Commentant la convocation de plusieurs parlementaires par les forces sécuritaires, Rached Ghannouchi s’est adressé encore une fois à un média étranger. Et ce, pour avancer que « Kaïs Saïed veut donner l’impression que nous sommes des terroristes ». Et de livrer un scoop retentissant: « Mais nous avons refusé de répondre à toutes les questions puisque nous profitons de l’immunité parlementaire ». Sic !
Le calife au secours d’Ennahdha
Et devinez qui a volé au secours de son pauvre protégé, victime « d’un coup d’Etat » qui jouit encore de « l’immunité parlementaire? » Le calife d’Ankara, Recep Tayyip Erdoğan, le président de la Turquie en personne!
Ainsi, dans un communiqué de presse publié lundi 4 avril 2022 par la présidence turque, le président Erdogan, grand démocrate dans l’âme et sourcilleux adepte des droits de l’Homme dans son pays, a daigné se pencher sur les derniers événements en Tunisie qu’il a qualifiés « d’atteinte à la démocratie ». Pour juger que « la dissolution du parlement tunisien qui comprend des membres élus, porte un coup à la volonté du peuple tunisien. « Un coup contre la volonté du peuple ».
Et de marteler: « Nous regrettons la dissolution de l’Assemblée des représentants du peuple, qui a tenu une session plénière en Tunisie le 30 mars 2022; et l’ouverture d’une enquête contre les représentants qui ont participé à ladite session plénière. »
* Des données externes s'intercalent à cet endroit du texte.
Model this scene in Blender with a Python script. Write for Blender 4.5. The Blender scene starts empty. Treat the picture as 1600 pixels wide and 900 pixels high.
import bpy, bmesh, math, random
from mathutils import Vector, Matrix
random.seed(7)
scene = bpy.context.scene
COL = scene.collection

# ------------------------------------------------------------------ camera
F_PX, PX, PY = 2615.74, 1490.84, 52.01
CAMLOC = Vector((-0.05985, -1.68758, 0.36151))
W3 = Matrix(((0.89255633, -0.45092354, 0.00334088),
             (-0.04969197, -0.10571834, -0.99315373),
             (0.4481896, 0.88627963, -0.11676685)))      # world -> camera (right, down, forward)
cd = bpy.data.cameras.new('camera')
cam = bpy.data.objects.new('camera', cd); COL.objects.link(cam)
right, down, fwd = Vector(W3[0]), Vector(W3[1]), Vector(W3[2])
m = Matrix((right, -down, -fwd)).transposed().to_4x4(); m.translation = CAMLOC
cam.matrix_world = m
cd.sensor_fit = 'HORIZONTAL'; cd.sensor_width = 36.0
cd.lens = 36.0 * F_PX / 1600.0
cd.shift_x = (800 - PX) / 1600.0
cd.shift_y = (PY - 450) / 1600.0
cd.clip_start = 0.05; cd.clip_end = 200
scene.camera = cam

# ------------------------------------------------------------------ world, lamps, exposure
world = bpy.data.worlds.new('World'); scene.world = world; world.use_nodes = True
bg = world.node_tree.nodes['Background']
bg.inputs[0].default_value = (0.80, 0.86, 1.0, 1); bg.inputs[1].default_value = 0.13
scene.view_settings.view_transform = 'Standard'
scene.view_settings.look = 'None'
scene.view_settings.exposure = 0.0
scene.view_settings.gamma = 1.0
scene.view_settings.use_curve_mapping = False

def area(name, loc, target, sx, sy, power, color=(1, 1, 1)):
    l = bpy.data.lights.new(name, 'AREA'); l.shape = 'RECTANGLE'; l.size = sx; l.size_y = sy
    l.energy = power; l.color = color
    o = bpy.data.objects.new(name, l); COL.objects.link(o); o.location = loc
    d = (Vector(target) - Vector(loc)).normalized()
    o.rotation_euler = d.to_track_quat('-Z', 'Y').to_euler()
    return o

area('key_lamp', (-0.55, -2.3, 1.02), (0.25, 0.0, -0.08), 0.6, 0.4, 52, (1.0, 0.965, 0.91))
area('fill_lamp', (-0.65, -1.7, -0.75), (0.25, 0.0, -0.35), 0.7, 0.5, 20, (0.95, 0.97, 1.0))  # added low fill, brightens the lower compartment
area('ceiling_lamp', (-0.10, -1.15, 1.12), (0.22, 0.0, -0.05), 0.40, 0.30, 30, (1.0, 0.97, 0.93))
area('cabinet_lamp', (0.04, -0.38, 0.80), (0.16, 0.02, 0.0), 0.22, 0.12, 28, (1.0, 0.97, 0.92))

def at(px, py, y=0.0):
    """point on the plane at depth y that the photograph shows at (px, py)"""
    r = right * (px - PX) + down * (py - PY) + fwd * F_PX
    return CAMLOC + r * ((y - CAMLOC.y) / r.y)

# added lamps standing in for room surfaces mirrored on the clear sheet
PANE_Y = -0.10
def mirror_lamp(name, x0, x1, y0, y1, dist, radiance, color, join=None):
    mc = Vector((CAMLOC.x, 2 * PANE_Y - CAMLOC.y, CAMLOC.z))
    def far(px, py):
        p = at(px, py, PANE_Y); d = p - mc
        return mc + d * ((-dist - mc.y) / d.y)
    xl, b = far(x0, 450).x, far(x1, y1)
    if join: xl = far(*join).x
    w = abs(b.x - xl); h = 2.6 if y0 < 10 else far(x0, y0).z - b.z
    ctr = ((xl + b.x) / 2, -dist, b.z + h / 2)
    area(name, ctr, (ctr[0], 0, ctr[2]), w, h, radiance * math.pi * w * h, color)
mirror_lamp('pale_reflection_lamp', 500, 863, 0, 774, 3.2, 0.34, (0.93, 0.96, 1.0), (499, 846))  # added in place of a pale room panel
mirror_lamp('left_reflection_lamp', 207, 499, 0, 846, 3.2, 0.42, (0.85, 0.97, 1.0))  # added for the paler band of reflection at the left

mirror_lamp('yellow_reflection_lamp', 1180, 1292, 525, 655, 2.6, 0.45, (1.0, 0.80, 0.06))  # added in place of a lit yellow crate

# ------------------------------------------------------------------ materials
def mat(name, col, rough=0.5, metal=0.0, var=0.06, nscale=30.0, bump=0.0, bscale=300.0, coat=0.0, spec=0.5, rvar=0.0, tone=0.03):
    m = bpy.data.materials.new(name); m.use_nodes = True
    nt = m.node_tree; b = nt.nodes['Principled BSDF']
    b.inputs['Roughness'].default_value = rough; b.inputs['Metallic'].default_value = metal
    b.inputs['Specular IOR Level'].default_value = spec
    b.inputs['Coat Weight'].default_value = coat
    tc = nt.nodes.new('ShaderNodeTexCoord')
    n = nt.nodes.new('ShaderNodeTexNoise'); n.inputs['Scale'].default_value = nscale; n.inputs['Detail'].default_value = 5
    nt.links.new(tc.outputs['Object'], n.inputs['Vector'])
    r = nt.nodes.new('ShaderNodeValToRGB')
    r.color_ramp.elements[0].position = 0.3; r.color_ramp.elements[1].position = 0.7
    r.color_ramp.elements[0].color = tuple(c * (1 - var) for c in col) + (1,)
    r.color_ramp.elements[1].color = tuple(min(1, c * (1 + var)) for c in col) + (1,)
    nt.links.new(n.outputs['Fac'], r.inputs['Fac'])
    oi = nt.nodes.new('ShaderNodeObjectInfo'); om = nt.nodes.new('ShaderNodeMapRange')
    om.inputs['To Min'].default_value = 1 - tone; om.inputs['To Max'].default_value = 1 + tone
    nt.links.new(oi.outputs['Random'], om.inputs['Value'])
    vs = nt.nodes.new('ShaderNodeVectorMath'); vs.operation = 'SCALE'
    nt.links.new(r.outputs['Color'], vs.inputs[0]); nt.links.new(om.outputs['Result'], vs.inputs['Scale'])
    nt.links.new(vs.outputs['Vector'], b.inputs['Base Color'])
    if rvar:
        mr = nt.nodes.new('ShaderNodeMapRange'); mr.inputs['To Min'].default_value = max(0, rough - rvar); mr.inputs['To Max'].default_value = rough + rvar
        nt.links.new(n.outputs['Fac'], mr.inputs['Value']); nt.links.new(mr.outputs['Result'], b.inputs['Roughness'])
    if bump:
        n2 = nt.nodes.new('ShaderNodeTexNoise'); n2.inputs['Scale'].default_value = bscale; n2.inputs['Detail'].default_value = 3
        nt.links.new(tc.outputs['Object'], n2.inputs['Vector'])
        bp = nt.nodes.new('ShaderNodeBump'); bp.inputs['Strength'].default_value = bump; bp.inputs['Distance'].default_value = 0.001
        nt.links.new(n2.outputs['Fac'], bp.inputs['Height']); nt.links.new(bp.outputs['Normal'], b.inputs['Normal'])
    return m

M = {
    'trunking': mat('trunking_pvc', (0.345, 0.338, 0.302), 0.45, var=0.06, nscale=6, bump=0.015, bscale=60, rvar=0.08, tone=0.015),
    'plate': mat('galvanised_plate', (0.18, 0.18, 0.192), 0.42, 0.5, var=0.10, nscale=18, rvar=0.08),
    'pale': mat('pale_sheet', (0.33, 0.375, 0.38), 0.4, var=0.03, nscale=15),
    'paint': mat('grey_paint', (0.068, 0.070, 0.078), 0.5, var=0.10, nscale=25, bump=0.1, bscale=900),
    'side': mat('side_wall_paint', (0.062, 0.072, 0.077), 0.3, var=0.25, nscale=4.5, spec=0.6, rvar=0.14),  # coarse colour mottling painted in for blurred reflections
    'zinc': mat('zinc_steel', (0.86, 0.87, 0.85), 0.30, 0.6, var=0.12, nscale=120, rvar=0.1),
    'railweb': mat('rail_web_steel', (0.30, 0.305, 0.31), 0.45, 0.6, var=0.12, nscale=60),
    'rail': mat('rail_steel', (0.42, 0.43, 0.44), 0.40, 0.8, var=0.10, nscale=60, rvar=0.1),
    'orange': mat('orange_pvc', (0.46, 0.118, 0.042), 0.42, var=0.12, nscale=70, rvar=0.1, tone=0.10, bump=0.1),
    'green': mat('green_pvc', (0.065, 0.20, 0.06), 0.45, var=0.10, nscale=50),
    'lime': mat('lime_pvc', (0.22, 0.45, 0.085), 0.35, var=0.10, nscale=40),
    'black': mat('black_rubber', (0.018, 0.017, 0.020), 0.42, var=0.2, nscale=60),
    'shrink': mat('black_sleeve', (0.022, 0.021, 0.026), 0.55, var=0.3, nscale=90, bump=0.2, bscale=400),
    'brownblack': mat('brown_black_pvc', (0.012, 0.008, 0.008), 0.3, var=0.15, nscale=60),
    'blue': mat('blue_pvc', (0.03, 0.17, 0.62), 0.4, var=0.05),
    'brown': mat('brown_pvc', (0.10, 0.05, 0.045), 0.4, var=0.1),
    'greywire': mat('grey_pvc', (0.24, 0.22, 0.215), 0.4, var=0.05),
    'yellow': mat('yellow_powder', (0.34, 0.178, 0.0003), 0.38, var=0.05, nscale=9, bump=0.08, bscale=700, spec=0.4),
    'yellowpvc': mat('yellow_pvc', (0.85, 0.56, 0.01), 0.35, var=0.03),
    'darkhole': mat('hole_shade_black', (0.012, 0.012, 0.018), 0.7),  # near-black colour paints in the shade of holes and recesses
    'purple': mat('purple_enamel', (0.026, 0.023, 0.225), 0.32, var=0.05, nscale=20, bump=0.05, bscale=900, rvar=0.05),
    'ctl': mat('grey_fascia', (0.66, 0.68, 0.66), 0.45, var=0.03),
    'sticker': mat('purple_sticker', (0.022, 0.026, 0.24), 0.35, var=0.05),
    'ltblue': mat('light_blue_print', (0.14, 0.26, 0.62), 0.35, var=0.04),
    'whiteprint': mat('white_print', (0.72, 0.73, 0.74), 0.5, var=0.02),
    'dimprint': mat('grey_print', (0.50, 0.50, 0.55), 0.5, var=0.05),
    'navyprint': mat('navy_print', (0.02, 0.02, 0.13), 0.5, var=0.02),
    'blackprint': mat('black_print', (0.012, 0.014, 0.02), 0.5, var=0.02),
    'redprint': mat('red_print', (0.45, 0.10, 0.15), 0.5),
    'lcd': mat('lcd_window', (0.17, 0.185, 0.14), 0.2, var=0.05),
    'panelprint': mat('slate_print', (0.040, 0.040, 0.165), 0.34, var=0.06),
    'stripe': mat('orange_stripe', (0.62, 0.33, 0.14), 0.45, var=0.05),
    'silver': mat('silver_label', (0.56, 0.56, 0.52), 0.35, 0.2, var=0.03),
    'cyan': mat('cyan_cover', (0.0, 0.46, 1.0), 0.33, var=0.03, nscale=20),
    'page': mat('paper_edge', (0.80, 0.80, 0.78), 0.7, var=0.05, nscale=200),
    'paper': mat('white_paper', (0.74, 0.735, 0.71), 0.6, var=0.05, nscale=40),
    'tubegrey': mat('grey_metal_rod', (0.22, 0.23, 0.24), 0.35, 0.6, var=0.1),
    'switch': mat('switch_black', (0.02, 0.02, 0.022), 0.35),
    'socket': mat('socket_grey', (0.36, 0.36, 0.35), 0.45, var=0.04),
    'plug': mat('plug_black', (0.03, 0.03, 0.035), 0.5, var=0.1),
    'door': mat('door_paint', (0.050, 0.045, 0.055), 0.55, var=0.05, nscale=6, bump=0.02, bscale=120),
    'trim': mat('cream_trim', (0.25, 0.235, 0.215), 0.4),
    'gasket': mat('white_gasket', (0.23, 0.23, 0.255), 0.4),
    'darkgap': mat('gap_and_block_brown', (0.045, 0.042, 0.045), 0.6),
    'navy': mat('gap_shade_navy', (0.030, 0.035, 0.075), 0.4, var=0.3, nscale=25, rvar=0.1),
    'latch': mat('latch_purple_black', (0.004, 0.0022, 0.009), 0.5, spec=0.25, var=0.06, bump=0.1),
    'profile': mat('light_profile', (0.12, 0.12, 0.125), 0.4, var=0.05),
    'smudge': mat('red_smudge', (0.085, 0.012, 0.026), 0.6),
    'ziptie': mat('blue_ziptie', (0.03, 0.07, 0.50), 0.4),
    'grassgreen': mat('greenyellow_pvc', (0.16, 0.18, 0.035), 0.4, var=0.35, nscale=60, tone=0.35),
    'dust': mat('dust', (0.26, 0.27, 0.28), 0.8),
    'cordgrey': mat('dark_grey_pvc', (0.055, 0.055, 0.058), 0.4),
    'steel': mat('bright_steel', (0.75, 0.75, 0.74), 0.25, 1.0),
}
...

Ingérence gravissime de la Turquie
Paternaliste à souhait et véritablement « inquiet pour l’avenir de la Tunisie », le maître d’Ankara exprime l’espoir que ces développements « ne nuisent pas à la phase de transition en cours vers l’établissement de la « légitimité démocratique en Tunisie ».
De même, M. Erdoğan possède la recette magique pour sortir la Tunisie de sa crise politico-constitutionnelle. Ainsi, il estime que « le processus de transition ne peut réussir que grâce à un dialogue global et significatif auquel participent toutes les composantes de la société. Y compris le Parlement qui incarne la volonté nationale ».
Traduction: le dialogue « global et significatif » qu’il appelle de ses vœux ne peut se faire en écartant le mouvement Ennahdha. Lequel à ses yeux « incarne la volonté nationale ». Donc, retour simple au 24 juillet. Le message de la Présidence de la Turquie est clair et limpide.
Dans l’attente d’une réaction digne de ce nom
Alors, de grâce, cessons de tourner autour du pot et appelons un chat un chat. Car, non content de s’ingérer sans vergogne dans une affaire interne d’un pays souverain, M. Erdoğan se range ouvertement dans le camp des islamistes. Et ce, en appelant au retour d’un Parlement honni par la majorité du peuple. Alors même que les chancelleries occidentales ont fini par entériner l’idée que la défunte ARP appartient désormais à un passé peu glorieux.
Alors qu’est ce qui empêche notre Président, qui a eu le courage de faire montre de sa détermination face à l’ambassadeur américain Donald Blome à propos d’une simple tenue d’une plénière virtuelle du Congrès américain sur l’état de la démocratie en Tunisie, d’exprimer haut et fort son mécontentement de l’attitude turque, en appelant notre ambassadeur à Ankara. Première étape à d’autres décisions plus radicales?